Motherhood: For Martin, For Megan, For Eight

martinpic

Like all of you, this week has felt surreal.  Like many of you, all I can think of is Martin Richard, the eight-year old boy who was killed at the marathon bombing on Monday.  I’ve read countless articles, scanned through dozens of photos, and my thoughts always come back to Martin.  My son Tom is eight and he could have very well been friends with Richard if we lived in the same town.  Prior to Monday’s events, Blogger Amanda Magee wrote a piece entitled “This Is Eight” that moved me to tears.  If you have not read it, you must: http://www.huffingtonpost.com/amanda-magee/this-is-childhood-eight_b_2811058.html

For me, eight is so few years yet it feels like I’ve loved you forever.   Your running and skipping and bike riding is done with such energy and vigor.  Your daily zest for life is palpable as you draw, build legos, or try to beat me at Spot It.  Eight is playful, and adores being tickled by Dad.  Eight goes after snakes in the yard with a shovel, yet still cries when his ice cream cone falls on the ground.  You sleep over at friend’s houses, confidently waving goodbye.  The next night, you are happy to be home, curled up on my lap, reading together as you stroke a favorite stuffed animal.  You share victories and losses with me, like the day a friend told you he thinks you stink at sports.  Your eyes brimmed over with tears, but you emerged confident, assuring me he probably won’t make a good friend if he treats you that way.  I felt so incensed by his remarks but was simultaneously overjoyed that your judgement is right on track.  Eight is helpful in fits and spurts, packing recycling and wheeling down the trash cans with your dad on Thursday nights.  Eight laughs out loud at slapstick humor like The Three Stooges and intently reads the Sunday comics each week.  Eight snuggles with you in bed, begging for a few more minutes of your embrace.  Eight is loving, kind, and joyful.  Often times, eight can’t sit still.  Eight taunts, teases, and sometimes badgers his sisters for hours on end.  Eight is way down the path of childhood,  and changes loom on the horizon.  Soon your door will close for privacy, your towel will be snug as you head to the shower,  and your reluctance to kiss me goodbye will only grow.  Every day of eight is a gift to savor, and so to think that any other mother would be robbed of a child at this age is simply unbearable.   Not another day of my life will pass where I will forget the magnitude of her loss and pray for her to find the strength to press on.
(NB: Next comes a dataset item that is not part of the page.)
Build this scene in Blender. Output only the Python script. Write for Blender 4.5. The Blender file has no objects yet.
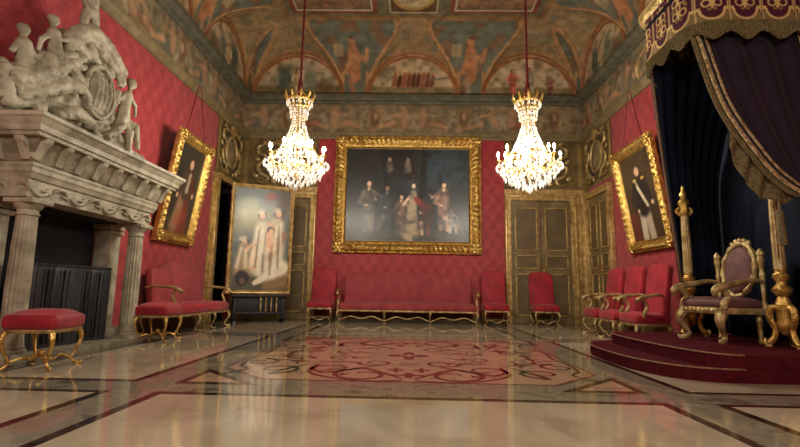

When I was a sophomore at Northfield Mount Hermon, a classmate had recently lost her sister in a car accident, who was also eight.  She wrote a poem, and it was published in our literary magazine.  Her sister was Megan, and when she talked about her, you could see sadness radiating from her face.  I saved a copy of the poem, and found it this week.

Megan

You’d be in third grade if

And maybe you’d have red hair

I think it would be that way

But unexpected things have happened before

You’d be lively, racing up and down stairs

And I’d catch you in my arms

I think you would squeal,

Like all other eight year-olds.

But you aren’t eight

You’d be better liked by Dad

And maybe I’d be jealous

I think I’d still love you

But this is a song of you and not me

And we’d take the bus together to Grandma’s

And I’d bury you in the sand

And you’d visit me at school

I think that’s the way it would be

But thinking has never made

things the way they are.

And you’d be nine tomorrow

And you’d be mine today.

For Megan, For Martin, For Eight.  We won’t ever forget you.  How could anyone forget such children who served as daily reminders of all that is good in the world?

Be well.

xo,

Brooke

One thought on “Motherhood: For Martin, For Megan, For Eight

  1. Eight should not ever involve a forever goodbye. My heart splinters and my mind fights the thought, of my own, or of anyone’s child. It is unfathomable that so much life can end. Wishing you some measure of relief from wondering and grieving and bouncing about in the shameful gratitude that is not having it be your child. I know it, and it is so very exhausting. And natural, in response to this completely unnatural tragedy.